> [DIRECTIONS]
Skip the pictures. Transcribe the rest of the data below without changing a word.

— start of GIVEN DATA —

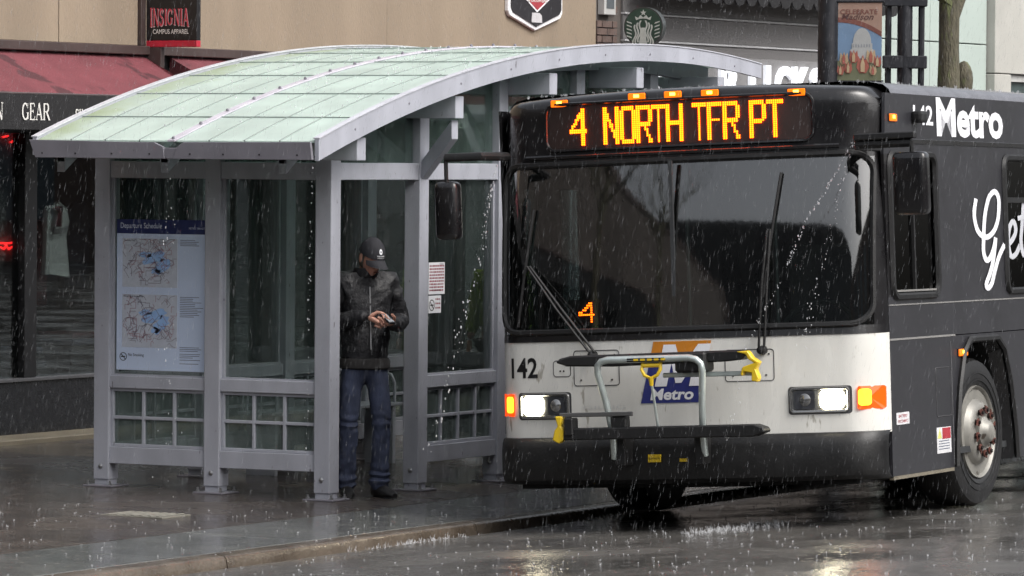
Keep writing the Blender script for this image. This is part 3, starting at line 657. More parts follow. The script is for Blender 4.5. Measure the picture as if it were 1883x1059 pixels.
q = MB(); q.prism([(0.06, -0.05, 0.36), (0.10, -0.05, 0.47), (0.05, -0.05, 0.52), (0.16, -0.05, 0.52), (0.15, -0.05, 0.36)], (0, 0, 0), (0, 0.01, 0)); q.build('collar_print', M('shirt_maroon', lin(90, 35, 45), 0.8), TS)
neon_m = glow('neon_red', lin(255, 40, 40), 3.0)
NS = empty('neon_sign', (3.50, 5.0, 1.45)); tag(NS, 'small red neon sign glowing in the window at the left edge', 'neon sign')
for k, (z0, pts) in enumerate(((0.88, [(0.05, 0, 0.09), (0.12, 0, 0.10)]), (0.88, [(0.16, 0, 0.05), (0.22, 0, 0.075), (0.29, 0, 0.085)]), (0.10, [(0.02, 0, 0.02), (0.07, 0, 0.0), (0.10, 0, 0.03), (0.14, 0, 0.0), (0.20, 0, 0.025), (0.24, 0, -0.005)]), (0.10, [(0.02, 0, 0.05), (0.10, 0, 0.045), (0.18, 0, 0.05), (0.25, 0, 0.03)]))):
    q = MB(); q.tube([(a, b, c+z0) for a, b, c in pts], 0.008, 8); q.build('neon_tube', neon_m, NS, smooth=True)
q = MB(); q.box(-0.1, 0.36, 0.03, 0.05, 0.0, 1.15); q.build('backing_panel', M('neon_backing', lin(128, 128, 124), 0.7), NS, bevel=0.005)
SGN = empty('red_octagon_sign', (11.6, 5.4, 2.10)); tag(SGN, 'small red octagonal sign in the shop window above the bus mirror', 'sign')
q = MB(); q.lathe([(0, .10), (0.01, .10)], (0, 0, 0), (0, -1, 0), 8); q.build('face', glow('red_sign_face', lin(210, 40, 45), 0.5), SGN)

# blade sign hung from the pilaster
BS = empty('blade_sign', (5.42, 4.86, 3.16)); BS.rotation_euler = (0, 0, -math.pi/2); BS.scale = (0.53, 1, 1); tag(BS, 'black hanging shop sign with red arched lettering over a red stripe', 'shop sign')
q = MB(); q.box(0, 0.90, -0.03, 0.03, 0.052, 1.2); q.build('board', M('sign_black', lin(26, 25, 28), 0.35), BS, bevel=0.004)
q = MB(); q.box(0, 0.90, -0.031, 0.031, 0.0, 0.051); q.build('red_stripe', M('sign_red', lin(178, 36, 56), 0.45), BS, bevel=0.003)
def arched(a, b, e=0.0):
    t = (a-0.38)/0.38; return (0.07+a, -0.033-e, 0.195+b*(1.0+0.25*abs(t))-0.02*(abs(t))-0.012)
for (off, mt, nm) in ((0.006, M('sign_outline', lin(220, 190, 192), 0.5), 'word_outline'), (0.0, M('sign_word_red', lin(196, 62, 78), 0.5), 'word')):
    q = MB(); x = 0; 
    put_serif(q, 'INSIGNIA', lambda a, b, e: arched(a*1.0+off, b-off, (0.0 if off else 0.004)+e), 0.12, 0.95, 0.03); q.build(nm, mt, BS)
q = MB(); put_text(q, 'CAMPUS APPAREL', lambda a, b: (0.12+a, -0.0335, 0.105+b), w=0.64, h=0.038, bold=0.01); q.build('small_word', letter_m, BS)
q = MB(); q.box(-0.06, 0.0, -0.025, 0.025, 0.70, 0.76); q.build('bracket', trim_m, BS); q = MB(); q.box(0.02, 0.26, -0.03, 0.03, -0.17, -0.002); q.build('hanger_post', trim_m, BS, bevel=0.004)

# hexagonal badge on the stucco
BD = empty('badge_sign', (12.13, 4.86, 3.47)); tag(BD, 'white-edged black hexagonal badge sign with red diamond on the stucco', 'shop sign')
def hexa(s): return [(0, 0, 0.0+0.03*(1-s)), (0.50*s, 0, 0.125+0.012*(1-s)), (0.54*s, 0, 0.17+0.01*(1-s)), (0.54*s, 0, 0.95), (-0.54*s, 0, 0.95), (-0.54*s, 0, 0.17+0.01*(1-s)), (-0.50*s, 0, 0.125+0.012*(1-s))]
q = MB(); q.prism(hexa(1.0), (0, 0, 0), (0, 0.04, 0)); q.build('white_border', M('badge_white', lin(230, 230, 232), 0.4), BD, bevel=0.006)
q = MB(); q.prism([(x, y, z+0.036) for x, y, z in hexa(0.92)], (0, -0.012, 0), (0, -0.001, 0)); q.build('black_field', M('badge_black', lin(38, 36, 40), 0.4), BD)
q = MB(); q.prism([(0, 0, 0.17), (0.38, 0, 0.36), (0, 0, 0.56), (-0.38, 0, 0.36)], (0, -0.016, 0), (0, -0.0125, 0)); q.build('diamond_border', M('badge_white', (1, 1, 1)), BD)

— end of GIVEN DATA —

> [RESPONSE BELOW]
Keep writing the Blender script for this image. This is part 3, starting at line 657. More parts follow. The script is for Blender 4.5. Measure the picture as if it were 1883x1059 pixels.
q = MB(); q.prism([(0.06, -0.05, 0.36), (0.10, -0.05, 0.47), (0.05, -0.05, 0.52), (0.16, -0.05, 0.52), (0.15, -0.05, 0.36)], (0, 0, 0), (0, 0.01, 0)); q.build('collar_print', M('shirt_maroon', lin(90, 35, 45), 0.8), TS)
neon_m = glow('neon_red', lin(255, 40, 40), 3.0)
NS = empty('neon_sign', (3.50, 5.0, 1.45)); tag(NS, 'small red neon sign glowing in the window at the left edge', 'neon sign')
for k, (z0, pts) in enumerate(((0.88, [(0.05, 0, 0.09), (0.12, 0, 0.10)]), (0.88, [(0.16, 0, 0.05), (0.22, 0, 0.075), (0.29, 0, 0.085)]), (0.10, [(0.02, 0, 0.02), (0.07, 0, 0.0), (0.10, 0, 0.03), (0.14, 0, 0.0), (0.20, 0, 0.025), (0.24, 0, -0.005)]), (0.10, [(0.02, 0, 0.05), (0.10, 0, 0.045), (0.18, 0, 0.05), (0.25, 0, 0.03)]))):
    q = MB(); q.tube([(a, b, c+z0) for a, b, c in pts], 0.008, 8); q.build('neon_tube', neon_m, NS, smooth=True)
q = MB(); q.box(-0.1, 0.36, 0.03, 0.05, 0.0, 1.15); q.build('backing_panel', M('neon_backing', lin(128, 128, 124), 0.7), NS, bevel=0.005)
SGN = empty('red_octagon_sign', (11.6, 5.4, 2.10)); tag(SGN, 'small red octagonal sign in the shop window above the bus mirror', 'sign')
q = MB(); q.lathe([(0, .10), (0.01, .10)], (0, 0, 0), (0, -1, 0), 8); q.build('face', glow('red_sign_face', lin(210, 40, 45), 0.5), SGN)

# blade sign hung from the pilaster
BS = empty('blade_sign', (5.42, 4.86, 3.16)); BS.rotation_euler = (0, 0, -math.pi/2); BS.scale = (0.53, 1, 1); tag(BS, 'black hanging shop sign with red arched lettering over a red stripe', 'shop sign')
q = MB(); q.box(0, 0.90, -0.03, 0.03, 0.052, 1.2); q.build('board', M('sign_black', lin(26, 25, 28), 0.35), BS, bevel=0.004)
q = MB(); q.box(0, 0.90, -0.031, 0.031, 0.0, 0.051); q.build('red_stripe', M('sign_red', lin(178, 36, 56), 0.45), BS, bevel=0.003)
def arched(a, b, e=0.0):
    t = (a-0.38)/0.38; return (0.07+a, -0.033-e, 0.195+b*(1.0+0.25*abs(t))-0.02*(abs(t))-0.012)
for (off, mt, nm) in ((0.006, M('sign_outline', lin(220, 190, 192), 0.5), 'word_outline'), (0.0, M('sign_word_red', lin(196, 62, 78), 0.5), 'word')):
    q = MB(); x = 0; 
    put_serif(q, 'INSIGNIA', lambda a, b, e: arched(a*1.0+off, b-off, (0.0 if off else 0.004)+e), 0.12, 0.95, 0.03); q.build(nm, mt, BS)
q = MB(); put_text(q, 'CAMPUS APPAREL', lambda a, b: (0.12+a, -0.0335, 0.105+b), w=0.64, h=0.038, bold=0.01); q.build('small_word', letter_m, BS)
q = MB(); q.box(-0.06, 0.0, -0.025, 0.025, 0.70, 0.76); q.build('bracket', trim_m, BS); q = MB(); q.box(0.02, 0.26, -0.03, 0.03, -0.17, -0.002); q.build('hanger_post', trim_m, BS, bevel=0.004)

# hexagonal badge on the stucco
BD = empty('badge_sign', (12.13, 4.86, 3.47)); tag(BD, 'white-edged black hexagonal badge sign with red diamond on the stucco', 'shop sign')
def hexa(s): return [(0, 0, 0.0+0.03*(1-s)), (0.50*s, 0, 0.125+0.012*(1-s)), (0.54*s, 0, 0.17+0.01*(1-s)), (0.54*s, 0, 0.95), (-0.54*s, 0, 0.95), (-0.54*s, 0, 0.17+0.01*(1-s)), (-0.50*s, 0, 0.125+0.012*(1-s))]
q = MB(); q.prism(hexa(1.0), (0, 0, 0), (0, 0.04, 0)); q.build('white_border', M('badge_white', lin(230, 230, 232), 0.4), BD, bevel=0.006)
q = MB(); q.prism([(x, y, z+0.036) for x, y, z in hexa(0.92)], (0, -0.012, 0), (0, -0.001, 0)); q.build('black_field', M('badge_black', lin(38, 36, 40), 0.4), BD)
q = MB(); q.prism([(0, 0, 0.17), (0.38, 0, 0.36), (0, 0, 0.56), (-0.38, 0, 0.36)], (0, -0.016, 0), (0, -0.0125, 0)); q.build('diamond_border', M('badge_white', (1, 1, 1)), BD)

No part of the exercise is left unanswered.